The most obvious cosmetic change is the front bumper and headlights, which now gain daytime running lights on the higher spec models. The rear has also been refreshed with new combination lamps and a sharper overall look.

Three new colours, 20-inch wheels, a darker interior with Bordeaux-coloured decoration panels, the addition of a USB port as well as updated satellite navigation system (now with SD card maps) and Bluetooth connectivity as well as many other minor modifications have enhanced the CX-9’s package for the 2013 model update.

Mazda continues the use of the MZI 3.7-litre V6 engine and six-speed automatic transmission in the new CX-9. The V6 offers a healthy 204kW of power and 367Nm of torque.

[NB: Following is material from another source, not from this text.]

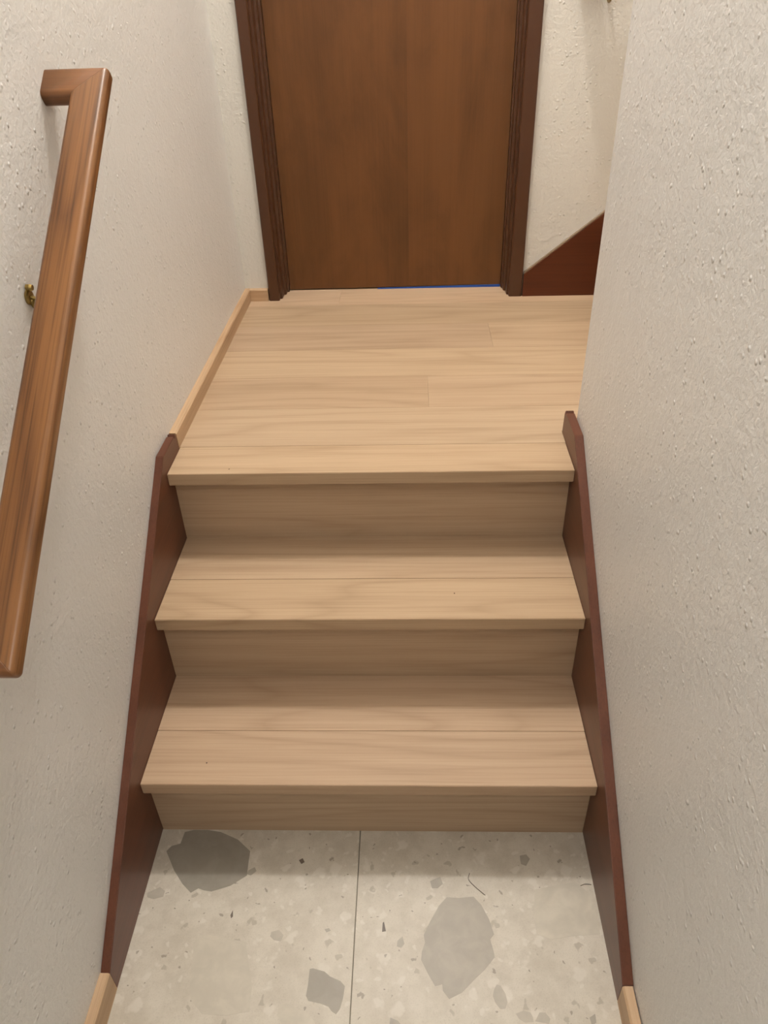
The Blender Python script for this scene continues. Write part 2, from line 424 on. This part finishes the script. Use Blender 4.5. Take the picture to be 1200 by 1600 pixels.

The i-ActiveSense range active safety features are also available on the CX-9. These include:

  • Forward Obstruction Warning (FOW): detects the possibility of an imminent collision and warns the driver via an audible warning chime and a visual warning in the meter cluster
  • Lane Departure Warning (LDW): system recognises lane markings on the road surface and issues a warning to the driver via an audible warning chime and a visual warning in the meter cluster when the vehicle is going to make an unintentional lane departure
  • High Beam Control (HBC): automatically switches between high and low beams to ensure improved night-time visibility
  • Blind Spot Monitoring (BSM): monitors the blind spot on either side of the car, detects vehicles approaching from behind in adjacent lanes and alerts the driver.

The updated Mazda CX-9 will launch in Australia before the end of the year.